## GIVEN REQUEST
Examine the material below. Gather every line in which the string "objects" appears.

[Scripts that build scenes]
※
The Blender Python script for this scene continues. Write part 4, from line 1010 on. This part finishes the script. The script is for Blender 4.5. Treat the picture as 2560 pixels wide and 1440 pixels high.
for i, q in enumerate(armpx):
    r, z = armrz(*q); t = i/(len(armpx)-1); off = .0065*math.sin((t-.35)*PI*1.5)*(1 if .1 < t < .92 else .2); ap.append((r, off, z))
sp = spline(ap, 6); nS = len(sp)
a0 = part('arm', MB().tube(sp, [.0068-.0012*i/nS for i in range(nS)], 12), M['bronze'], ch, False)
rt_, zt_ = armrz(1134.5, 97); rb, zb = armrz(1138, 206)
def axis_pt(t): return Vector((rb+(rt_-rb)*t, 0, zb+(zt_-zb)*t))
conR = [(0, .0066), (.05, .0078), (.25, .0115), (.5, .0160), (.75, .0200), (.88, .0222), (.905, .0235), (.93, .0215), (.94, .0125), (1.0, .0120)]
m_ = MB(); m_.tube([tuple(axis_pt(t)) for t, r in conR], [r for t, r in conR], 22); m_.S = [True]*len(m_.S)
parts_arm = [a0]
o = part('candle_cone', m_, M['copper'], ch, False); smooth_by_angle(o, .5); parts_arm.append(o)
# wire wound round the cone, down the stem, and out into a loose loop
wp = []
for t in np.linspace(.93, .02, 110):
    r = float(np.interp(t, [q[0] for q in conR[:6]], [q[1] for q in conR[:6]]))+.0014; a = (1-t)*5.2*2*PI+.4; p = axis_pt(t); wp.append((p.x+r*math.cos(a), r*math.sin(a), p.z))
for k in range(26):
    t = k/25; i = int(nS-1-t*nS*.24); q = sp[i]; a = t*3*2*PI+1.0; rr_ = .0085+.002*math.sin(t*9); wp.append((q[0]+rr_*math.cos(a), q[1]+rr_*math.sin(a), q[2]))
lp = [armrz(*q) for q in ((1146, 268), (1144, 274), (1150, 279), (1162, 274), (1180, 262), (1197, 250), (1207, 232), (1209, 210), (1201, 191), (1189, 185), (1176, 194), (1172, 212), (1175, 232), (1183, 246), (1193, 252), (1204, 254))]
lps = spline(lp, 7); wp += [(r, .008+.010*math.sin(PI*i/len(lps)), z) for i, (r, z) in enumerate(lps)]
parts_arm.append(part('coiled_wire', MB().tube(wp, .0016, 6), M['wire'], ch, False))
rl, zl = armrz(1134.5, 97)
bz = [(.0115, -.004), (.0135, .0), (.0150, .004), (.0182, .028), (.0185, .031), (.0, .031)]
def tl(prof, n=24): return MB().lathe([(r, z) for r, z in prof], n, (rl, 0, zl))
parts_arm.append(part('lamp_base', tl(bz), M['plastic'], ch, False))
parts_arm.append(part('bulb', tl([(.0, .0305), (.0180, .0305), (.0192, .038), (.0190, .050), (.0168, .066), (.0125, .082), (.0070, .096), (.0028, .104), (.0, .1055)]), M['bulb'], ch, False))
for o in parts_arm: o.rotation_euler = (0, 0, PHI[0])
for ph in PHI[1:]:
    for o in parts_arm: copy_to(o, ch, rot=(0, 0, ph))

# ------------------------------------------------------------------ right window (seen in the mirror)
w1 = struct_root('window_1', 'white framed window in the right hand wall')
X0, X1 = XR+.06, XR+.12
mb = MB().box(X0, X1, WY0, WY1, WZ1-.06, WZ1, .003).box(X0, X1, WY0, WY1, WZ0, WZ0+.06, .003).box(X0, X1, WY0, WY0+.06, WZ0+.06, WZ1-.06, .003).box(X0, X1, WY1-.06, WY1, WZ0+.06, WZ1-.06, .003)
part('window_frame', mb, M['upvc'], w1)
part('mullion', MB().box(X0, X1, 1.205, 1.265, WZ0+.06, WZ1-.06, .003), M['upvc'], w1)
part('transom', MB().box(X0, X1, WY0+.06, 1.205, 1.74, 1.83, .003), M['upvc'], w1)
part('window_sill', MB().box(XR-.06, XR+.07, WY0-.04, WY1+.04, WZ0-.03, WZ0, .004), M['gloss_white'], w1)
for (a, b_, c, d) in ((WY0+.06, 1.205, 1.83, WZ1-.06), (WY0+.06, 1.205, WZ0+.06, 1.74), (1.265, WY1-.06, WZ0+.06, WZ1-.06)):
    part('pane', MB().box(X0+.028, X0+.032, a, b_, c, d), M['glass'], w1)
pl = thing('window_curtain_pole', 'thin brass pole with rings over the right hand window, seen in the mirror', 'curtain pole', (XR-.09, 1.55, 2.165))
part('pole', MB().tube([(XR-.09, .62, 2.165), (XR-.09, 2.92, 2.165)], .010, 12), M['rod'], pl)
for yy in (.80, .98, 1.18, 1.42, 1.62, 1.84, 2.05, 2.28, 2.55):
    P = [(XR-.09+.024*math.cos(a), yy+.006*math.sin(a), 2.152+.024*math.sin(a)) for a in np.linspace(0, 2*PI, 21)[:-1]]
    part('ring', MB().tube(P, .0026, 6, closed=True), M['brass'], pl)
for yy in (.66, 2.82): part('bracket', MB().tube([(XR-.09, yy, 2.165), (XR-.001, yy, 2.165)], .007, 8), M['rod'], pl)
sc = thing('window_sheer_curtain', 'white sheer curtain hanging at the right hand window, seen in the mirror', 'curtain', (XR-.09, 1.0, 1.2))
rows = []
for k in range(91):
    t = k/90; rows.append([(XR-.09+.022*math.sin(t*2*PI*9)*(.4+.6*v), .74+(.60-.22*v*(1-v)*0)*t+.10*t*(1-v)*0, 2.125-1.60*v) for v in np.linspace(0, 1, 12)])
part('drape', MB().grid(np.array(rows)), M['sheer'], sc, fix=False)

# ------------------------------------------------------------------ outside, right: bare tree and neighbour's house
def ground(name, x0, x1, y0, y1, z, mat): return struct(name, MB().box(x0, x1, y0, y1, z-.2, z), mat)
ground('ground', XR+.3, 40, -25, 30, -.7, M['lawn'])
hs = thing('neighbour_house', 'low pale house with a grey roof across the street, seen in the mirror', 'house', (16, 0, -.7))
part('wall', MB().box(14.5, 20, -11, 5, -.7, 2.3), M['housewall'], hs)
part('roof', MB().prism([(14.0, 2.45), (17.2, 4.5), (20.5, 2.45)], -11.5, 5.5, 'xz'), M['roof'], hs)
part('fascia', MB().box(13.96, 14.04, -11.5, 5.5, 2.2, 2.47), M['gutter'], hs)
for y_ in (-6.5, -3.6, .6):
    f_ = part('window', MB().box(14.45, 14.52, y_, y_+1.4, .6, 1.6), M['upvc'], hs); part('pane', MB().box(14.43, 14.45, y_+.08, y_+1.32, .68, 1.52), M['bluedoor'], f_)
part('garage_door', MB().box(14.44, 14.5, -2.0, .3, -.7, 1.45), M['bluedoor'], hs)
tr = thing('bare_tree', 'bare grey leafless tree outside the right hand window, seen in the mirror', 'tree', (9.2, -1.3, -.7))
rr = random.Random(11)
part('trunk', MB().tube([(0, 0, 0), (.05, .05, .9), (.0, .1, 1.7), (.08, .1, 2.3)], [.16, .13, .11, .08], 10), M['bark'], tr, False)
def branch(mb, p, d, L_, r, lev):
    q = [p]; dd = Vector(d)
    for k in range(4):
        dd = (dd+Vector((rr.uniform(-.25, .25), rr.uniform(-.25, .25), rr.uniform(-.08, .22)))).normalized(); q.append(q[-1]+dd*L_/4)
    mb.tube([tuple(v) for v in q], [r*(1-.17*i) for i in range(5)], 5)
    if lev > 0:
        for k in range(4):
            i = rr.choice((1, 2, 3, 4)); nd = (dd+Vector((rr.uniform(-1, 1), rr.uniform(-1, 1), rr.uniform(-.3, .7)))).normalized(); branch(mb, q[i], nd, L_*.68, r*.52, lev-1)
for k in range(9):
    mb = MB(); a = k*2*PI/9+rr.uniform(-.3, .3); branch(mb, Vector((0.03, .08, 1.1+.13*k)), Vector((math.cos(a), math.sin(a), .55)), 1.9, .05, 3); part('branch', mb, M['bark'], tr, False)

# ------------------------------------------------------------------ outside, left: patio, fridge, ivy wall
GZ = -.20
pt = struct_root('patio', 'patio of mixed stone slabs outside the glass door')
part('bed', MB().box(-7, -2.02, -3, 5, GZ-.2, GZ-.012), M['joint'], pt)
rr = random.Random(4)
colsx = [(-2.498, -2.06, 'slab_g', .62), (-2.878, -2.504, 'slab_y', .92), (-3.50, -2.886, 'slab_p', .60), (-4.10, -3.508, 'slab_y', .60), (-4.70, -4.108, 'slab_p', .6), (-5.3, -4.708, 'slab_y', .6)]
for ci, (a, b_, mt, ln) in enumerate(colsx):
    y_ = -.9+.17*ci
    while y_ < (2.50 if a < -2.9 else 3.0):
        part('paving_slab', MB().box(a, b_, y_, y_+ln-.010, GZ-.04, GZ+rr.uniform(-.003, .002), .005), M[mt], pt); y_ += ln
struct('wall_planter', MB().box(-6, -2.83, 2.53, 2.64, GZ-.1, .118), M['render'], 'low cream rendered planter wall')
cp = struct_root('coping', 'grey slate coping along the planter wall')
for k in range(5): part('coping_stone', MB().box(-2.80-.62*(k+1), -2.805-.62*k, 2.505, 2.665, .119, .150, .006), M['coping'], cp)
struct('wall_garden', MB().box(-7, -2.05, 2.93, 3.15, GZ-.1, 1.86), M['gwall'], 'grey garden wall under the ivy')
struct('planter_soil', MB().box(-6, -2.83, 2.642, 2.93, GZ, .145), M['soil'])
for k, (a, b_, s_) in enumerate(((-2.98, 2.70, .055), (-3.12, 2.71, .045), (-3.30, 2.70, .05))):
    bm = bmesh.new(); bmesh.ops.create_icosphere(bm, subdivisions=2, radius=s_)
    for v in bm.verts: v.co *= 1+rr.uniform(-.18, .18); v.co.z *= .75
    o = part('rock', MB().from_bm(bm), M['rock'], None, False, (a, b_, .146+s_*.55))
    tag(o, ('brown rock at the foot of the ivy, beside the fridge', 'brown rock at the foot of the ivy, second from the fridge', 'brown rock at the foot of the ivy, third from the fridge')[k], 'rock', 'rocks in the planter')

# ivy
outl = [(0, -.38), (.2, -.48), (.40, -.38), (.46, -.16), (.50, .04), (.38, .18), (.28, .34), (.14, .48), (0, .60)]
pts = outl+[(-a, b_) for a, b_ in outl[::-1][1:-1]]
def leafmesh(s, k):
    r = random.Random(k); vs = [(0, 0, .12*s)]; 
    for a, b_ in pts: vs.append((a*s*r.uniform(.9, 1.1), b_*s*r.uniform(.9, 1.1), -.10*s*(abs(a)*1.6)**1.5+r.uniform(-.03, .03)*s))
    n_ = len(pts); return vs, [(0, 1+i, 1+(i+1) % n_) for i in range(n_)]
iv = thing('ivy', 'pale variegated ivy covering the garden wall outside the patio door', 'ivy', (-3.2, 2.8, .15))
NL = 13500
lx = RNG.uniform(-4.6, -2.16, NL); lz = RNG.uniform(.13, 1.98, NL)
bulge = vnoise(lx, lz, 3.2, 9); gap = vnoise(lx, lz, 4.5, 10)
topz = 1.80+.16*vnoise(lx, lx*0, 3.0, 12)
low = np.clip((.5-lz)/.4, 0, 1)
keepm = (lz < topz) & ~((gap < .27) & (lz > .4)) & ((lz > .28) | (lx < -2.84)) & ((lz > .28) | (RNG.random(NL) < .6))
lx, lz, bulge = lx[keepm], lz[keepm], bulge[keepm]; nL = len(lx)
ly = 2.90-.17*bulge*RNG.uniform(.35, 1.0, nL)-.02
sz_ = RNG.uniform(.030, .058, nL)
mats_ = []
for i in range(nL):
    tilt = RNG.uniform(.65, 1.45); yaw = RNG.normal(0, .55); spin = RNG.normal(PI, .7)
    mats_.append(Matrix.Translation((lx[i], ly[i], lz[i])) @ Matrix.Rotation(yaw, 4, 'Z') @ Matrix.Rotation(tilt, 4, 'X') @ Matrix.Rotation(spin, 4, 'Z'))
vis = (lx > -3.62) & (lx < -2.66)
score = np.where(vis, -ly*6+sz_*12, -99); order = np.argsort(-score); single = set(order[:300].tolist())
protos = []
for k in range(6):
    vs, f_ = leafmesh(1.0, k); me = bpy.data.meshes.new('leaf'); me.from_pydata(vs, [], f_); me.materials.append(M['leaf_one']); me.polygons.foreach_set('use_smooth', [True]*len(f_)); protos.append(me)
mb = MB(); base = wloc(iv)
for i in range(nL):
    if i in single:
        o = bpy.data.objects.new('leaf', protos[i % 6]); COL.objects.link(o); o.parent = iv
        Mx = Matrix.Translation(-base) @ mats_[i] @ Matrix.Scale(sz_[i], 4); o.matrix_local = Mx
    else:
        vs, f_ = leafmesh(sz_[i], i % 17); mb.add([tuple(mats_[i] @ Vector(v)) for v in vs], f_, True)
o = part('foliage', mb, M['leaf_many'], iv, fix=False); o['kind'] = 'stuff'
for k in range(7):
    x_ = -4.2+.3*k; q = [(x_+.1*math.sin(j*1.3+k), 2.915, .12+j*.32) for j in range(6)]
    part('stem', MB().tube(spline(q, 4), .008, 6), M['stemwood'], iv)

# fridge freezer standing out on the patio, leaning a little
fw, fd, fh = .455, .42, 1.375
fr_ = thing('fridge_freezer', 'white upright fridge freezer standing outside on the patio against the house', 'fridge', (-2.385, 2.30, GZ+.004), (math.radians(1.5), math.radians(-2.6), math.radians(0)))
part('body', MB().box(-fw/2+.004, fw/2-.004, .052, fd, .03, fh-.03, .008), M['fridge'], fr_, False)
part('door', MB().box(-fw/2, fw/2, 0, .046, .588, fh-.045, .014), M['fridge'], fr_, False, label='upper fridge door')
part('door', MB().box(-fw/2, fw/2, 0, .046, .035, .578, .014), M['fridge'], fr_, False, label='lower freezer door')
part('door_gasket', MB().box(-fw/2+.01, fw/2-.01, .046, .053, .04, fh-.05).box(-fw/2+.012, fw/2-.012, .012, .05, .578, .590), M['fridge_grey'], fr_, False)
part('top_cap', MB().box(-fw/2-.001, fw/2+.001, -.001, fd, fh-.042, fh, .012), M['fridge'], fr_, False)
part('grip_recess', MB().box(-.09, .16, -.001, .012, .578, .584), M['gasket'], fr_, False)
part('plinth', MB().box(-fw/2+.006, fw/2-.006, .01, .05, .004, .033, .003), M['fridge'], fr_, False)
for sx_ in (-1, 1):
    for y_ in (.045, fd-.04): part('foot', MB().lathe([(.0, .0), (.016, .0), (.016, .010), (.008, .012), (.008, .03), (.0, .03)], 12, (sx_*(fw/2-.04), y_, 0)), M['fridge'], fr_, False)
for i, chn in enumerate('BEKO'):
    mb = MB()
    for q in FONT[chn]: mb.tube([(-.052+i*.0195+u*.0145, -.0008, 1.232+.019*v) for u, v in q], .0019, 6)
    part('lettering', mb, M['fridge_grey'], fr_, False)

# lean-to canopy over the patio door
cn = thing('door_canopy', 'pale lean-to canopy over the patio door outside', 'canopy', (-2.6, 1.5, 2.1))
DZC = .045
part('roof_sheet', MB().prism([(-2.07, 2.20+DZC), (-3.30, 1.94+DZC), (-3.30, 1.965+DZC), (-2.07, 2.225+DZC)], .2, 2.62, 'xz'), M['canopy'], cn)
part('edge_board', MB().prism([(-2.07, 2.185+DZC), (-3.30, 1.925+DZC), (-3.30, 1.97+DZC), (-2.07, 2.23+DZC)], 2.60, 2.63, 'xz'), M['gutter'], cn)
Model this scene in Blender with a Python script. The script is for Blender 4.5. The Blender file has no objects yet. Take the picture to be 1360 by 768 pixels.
※
## RESPONSE
        o = bpy.data.objects.new('leaf', protos[i % 6]); COL.objects.link(o); o.parent = iv
Model this scene in Blender with a Python script. The script is for Blender 4.5. The Blender file has no objects yet. Take the picture to be 1360 by 768 pixels.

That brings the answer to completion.